Другая заключается в том, что либерализм и, шире, дух модерна, несмотря на их антитрадиционалистскую манифестационность (дихотомия «традиционное общество — модерн» в социологии и др.), внутренне основаны на своеобразном понимании традиции. С точки зрения либеральной концепции общества переход к капитализму знаменуется рационализацией общественной жизни, появлением «рациональной бюрократии» (по М. Веберу). Но при этом «универсализация цивилизационных императивов западного мира делает партикулярные интересы одного, отдельно взятого региона, общечеловеческими»[130]
.Иными словами, псевдомодернизация, навязываемая в качестве универсальной модели «традиционным обществам», сама представляет собой традицию с определёнными отличительными признаками. Важнейший из них — отношение к модернизации как антитрадиции. Грубой ошибкой является не только подмена и противопоставление понятий «традиция» и «модернизация», но и их разведение.
Радикальный вариант этой доктрины представляет собой идея «вторичной модернизации» (догоняющих обществ). Идеологически нагруженные понятия политической «изоляции», автаркии являются политической проекцией именно этой, по сути, неоколониалистской парадигмы. Они обслуживают мифологию «вторичной модернизации» и потому имеют сугубо инструментальный характер. С точки зрения дискурсивного анализа здесь легко выделить признаки «мифа темпоральности» и «мифа объективизации» как способов присвоения языка и претензии на привилегированную позицию носителя дефиниций в ходе социальных трансформаций.
Вместе с тем, по мнению философа Ю. В. Тягаенко, «общество, будучи органической системой, не может законсервировать нравы, поведенческие стереотипы или институты. Применяя разнообразные средства для недопущения модернизации, осуществляемой под влиянием внешних центров, данное общество вынуждено изменяться и проводить иную модернизацию»[131]

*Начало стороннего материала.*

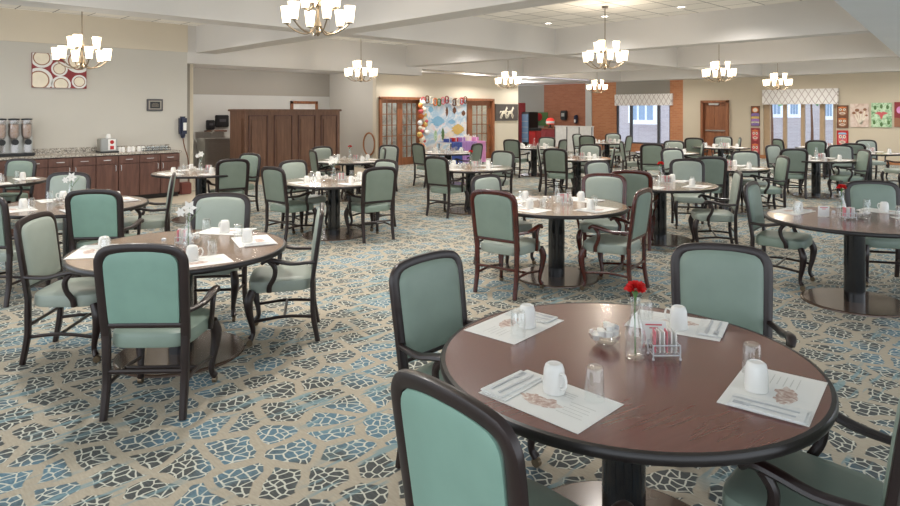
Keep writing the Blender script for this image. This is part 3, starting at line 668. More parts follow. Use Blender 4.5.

.Как это ни парадоксально, именно развитие в рамках традиции способствует налаживанию взаимовыгодного диалога с контрагентами мировой политики и экономики. И наоборот: при сохранении неоколониальной модели под видом «модернизации» социум становится отсталой и провинциальной единицей мировой периферии. Особенно ярко это видно сегодня, в ситуации, похожей на ту, которая существовала перед Первой мировой войной.
Традиция и модернизация — это не два разных явления, они соотносятся как часть и целое: модернизация — как обусловленная историческими условиями вариативность, традиция — как обобщение вариантных форм. Отсюда некорректность противопоставления «традиционных» обществ и западного «общества модерна» (в рамках «капиталистической миросистемы» — КМС).
Иными словами, линия исследований модернизации, основанная на идеалах Просвещения и социально-политического либерализма и связанная с именами О. Конта, М. Вебера, Г. Зиммеля, Р. Арона, К. Поппера и др., сегодня отчётливо обнаруживает свою исчерпанность. Поэтому, описывая либеральную модернизацию как деструктивный миф, неизбежно приходим к выводу о том, что классические теории модернизации нуждаются в критическом осмыслении.
Здесь можно было бы сослаться и на марксистскую критику буржуазной государственности, и на социологическую критику либеральной власти в рамках «франкфуртской школы», в частности, на книгу Т. Адорно и М. Хоркхаймера «Диалектика Просвещения», Г. Маркузе «Одномерный человек», Э. Фромма «Иметь или быть», а также на «Поминки по Просвещению» Дж. Грея.
Общество пытаются убедить в том, что традиция — это что-то неподвижное, косное, «вечный страх перемен». Это типичное заблуждение. Традиция постоянно пребывает в развитии. Поэтому модернизации разных обществ могут пересекаться, но не предполагают намеренного подражания. Где подражание, там модернизация невозможна.
Модернизация настоящая, не газетная — это часть традиции, а не её отрицание. Когда же «модернизация» превращается в идеологему, мы получаем современный аналог первобытного культа, где слово не указывало на явление, но становилось сакральным понятием. Это понятие покрывает существующую реальность, оправдывает любую политику[132]
.В России постоянно провозглашаемая «модернизация» начинает служить квазирелигиозным объяснением для таких неприглядных вещей, как разгром фундаментальной науки и системы образования, наступление на семейные ценности, борьба с Православной Церковью. Оно становится таким же идеологическим фетишем, как в советское время слово «революция». Когда-то Андрей Вознесенский сказал: «Все прогрессы реакционны, если рушится человек». Сегодня этот сциентистский культ перестаёт быть просто «забавным» социальным явлением и становится серьёзной экзистенциальной угрозой, как если бы, к примеру, дианетика стала государственной идеологией. В сущности, происходящее очень близко к этой ситуации.